まだこの戦争の決着には程遠いのだが、明確にウクライナ軍が自国領土を大幅に奪還したことは奮闘したウクライナ兵士や、ウクライナ国民にとり朗報であることはまちがいない。
直接の勝利に貢献したことはおおきく2つ。ひとつはアメリカなど支援国からの武器の性能が発揮されたこと。そしてウクライナ軍兵士の士気だ。
祖国防衛に燃える彼らは、プーチン大統領一人の野望だけで始めた戦争についていけないロシアの一人一人の兵士たちに、心理的に勝る。
ロシアの兵士は何のために戦場に連れていかれたかもわからず、ただ闘ってこいと命令され他国へいかされた。
その中にはロシア中央政府とはまったくかけ離れた地で招集された軍の兵士も大勢いて、例えば旧ソ連邦に属していたモンゴル系のブリアート人、ロシアと独立戦で敗れたチェチェン系などの兵士たちが含まれ、一体感がなく統一した行動もとれなかったことが一因ともいわれている。
こうした貧しい地からきた兵によくあることだが、敵地に侵攻すると私掠に走り略奪や殺人、強姦などの戦争犯罪を犯す危険性は大きく、事実3月のキーウからの撤退直前にはキーウ周辺の村の多くのウクライナ住民が彼らの犯罪の犠牲者になった。
それはそう。兵隊といえども自分の命が危うく、明日生存しているかわからなければやけを起こして犯罪を犯す。
それを止めるのが上官の役目だが、ロシア軍は伝統的に自分の兵を信用せず常に前だけを向かせ特に咎めることはしない。
相手に心理的なダメージを与えるため、むしろ上官が兵をそそのかすこともあり得る。
もちろんこれはロシア軍にかぎったことではない。戦争というものは人間の生の姿をあらわにするものだからだ。
直接兵士同士が顔を逢わせて闘うことが少ないないのが現代戦。航空機、ドローン兵器、ミサイルなど相手を見ずとも攻撃できる武器が更に戦争を悲惨なものにする。
プーチン大統領は一度ソ連邦から離れ独立したウクライナの全土、もしくは一部をロシア領として回復したくて今回の戦争を始めた。なので不毛の地にしては意味はない。
いくら相手の地を破壊しようとそれは占領したことにはならない。

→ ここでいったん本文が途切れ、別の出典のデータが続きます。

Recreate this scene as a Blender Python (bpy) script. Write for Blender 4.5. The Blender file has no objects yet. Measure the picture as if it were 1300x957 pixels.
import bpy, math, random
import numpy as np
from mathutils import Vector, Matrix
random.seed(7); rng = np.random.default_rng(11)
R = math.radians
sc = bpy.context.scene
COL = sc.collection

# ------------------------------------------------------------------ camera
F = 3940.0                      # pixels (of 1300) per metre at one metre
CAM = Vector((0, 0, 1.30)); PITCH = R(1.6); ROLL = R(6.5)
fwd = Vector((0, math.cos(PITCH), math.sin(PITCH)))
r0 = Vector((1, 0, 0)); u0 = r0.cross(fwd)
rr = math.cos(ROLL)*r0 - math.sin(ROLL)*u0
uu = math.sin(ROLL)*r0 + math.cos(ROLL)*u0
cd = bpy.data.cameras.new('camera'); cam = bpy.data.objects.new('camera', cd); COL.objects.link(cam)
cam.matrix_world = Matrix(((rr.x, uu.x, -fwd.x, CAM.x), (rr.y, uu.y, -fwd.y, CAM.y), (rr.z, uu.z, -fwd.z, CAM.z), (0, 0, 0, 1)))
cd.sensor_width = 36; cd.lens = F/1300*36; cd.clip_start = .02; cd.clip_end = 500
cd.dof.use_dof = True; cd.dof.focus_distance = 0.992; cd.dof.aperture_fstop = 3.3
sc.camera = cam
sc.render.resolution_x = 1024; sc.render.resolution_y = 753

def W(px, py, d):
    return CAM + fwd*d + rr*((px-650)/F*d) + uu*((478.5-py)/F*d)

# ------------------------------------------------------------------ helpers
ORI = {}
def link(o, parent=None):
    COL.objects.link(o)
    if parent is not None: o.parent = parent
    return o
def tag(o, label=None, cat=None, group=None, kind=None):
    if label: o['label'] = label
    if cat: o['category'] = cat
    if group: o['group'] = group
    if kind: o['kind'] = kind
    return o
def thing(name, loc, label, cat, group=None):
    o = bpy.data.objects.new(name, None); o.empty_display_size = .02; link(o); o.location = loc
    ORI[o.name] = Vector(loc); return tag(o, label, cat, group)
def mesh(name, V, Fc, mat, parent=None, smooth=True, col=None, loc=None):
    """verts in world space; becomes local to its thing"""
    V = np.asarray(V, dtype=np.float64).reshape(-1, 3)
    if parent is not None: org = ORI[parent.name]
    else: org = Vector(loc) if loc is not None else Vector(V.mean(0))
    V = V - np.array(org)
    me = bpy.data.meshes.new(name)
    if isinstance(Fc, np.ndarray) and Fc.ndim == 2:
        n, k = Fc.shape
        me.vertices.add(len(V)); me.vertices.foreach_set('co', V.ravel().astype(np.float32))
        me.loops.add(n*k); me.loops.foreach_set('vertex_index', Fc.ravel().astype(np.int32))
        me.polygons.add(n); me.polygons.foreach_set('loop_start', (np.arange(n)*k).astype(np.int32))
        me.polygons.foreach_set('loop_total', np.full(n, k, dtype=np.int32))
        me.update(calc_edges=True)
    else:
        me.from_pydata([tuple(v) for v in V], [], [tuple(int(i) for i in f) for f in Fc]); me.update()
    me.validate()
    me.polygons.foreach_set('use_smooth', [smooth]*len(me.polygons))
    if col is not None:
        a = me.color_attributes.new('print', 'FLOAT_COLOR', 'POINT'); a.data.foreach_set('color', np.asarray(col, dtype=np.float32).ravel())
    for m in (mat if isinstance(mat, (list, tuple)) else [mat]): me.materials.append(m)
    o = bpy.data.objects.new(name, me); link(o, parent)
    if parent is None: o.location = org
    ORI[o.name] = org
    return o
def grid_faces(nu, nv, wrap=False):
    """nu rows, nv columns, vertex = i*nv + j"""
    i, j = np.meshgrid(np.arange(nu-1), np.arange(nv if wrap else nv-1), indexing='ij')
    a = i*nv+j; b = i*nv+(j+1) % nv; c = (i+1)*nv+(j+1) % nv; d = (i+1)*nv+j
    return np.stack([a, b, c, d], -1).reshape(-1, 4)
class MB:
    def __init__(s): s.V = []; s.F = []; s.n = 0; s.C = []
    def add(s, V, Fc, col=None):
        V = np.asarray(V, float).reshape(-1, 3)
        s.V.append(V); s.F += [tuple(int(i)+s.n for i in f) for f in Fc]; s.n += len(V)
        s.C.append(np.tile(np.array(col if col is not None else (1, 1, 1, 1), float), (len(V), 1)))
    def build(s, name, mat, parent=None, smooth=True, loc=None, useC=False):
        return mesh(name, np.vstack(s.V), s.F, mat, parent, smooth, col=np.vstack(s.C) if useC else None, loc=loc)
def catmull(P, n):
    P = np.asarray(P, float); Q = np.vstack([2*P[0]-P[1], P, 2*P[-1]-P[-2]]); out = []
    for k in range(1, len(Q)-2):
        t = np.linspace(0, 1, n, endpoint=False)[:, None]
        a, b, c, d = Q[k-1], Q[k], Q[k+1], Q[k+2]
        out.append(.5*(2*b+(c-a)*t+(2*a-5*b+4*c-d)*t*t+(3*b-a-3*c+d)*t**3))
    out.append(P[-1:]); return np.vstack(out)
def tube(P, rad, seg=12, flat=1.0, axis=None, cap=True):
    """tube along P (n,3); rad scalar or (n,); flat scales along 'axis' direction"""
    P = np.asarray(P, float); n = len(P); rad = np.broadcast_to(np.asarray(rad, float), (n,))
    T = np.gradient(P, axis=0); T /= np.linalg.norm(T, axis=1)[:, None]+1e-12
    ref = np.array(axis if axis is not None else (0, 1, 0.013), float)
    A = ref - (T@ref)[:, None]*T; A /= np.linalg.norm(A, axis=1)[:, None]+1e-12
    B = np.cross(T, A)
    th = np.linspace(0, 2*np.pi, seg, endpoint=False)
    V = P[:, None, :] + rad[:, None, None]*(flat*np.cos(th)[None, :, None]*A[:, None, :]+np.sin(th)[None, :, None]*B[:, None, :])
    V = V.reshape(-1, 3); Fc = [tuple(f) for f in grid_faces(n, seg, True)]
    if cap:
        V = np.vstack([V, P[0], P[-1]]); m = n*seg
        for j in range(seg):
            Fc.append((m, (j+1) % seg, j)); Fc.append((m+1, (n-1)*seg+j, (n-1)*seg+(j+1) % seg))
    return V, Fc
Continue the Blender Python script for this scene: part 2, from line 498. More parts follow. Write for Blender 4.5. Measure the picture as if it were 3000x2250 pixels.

領土を保全しておくには最終的には兵士同士が銃を向け合って戦いの決着をつけるしかない。
以前わたしはこのブログに兵力に勝るロシアが時間はかかっても勝利するのではないか、と書いた。
しかし今般のことから考えるとロシア軍の士気の無さを露呈し、本当にロシア軍はプーチン大統領の思惑通りに動くのか、という疑問を感じる。
兵たちに厭戦ムードがひろがれば闘いにならない。
後方の安全なところにいる最高司令官であるプーチン大統領。果たして安泰でいられるのだろうか、と。
まさに戦争は戦場でおこっていて、プーチン大統領の頭の中だけでおこっているのではない。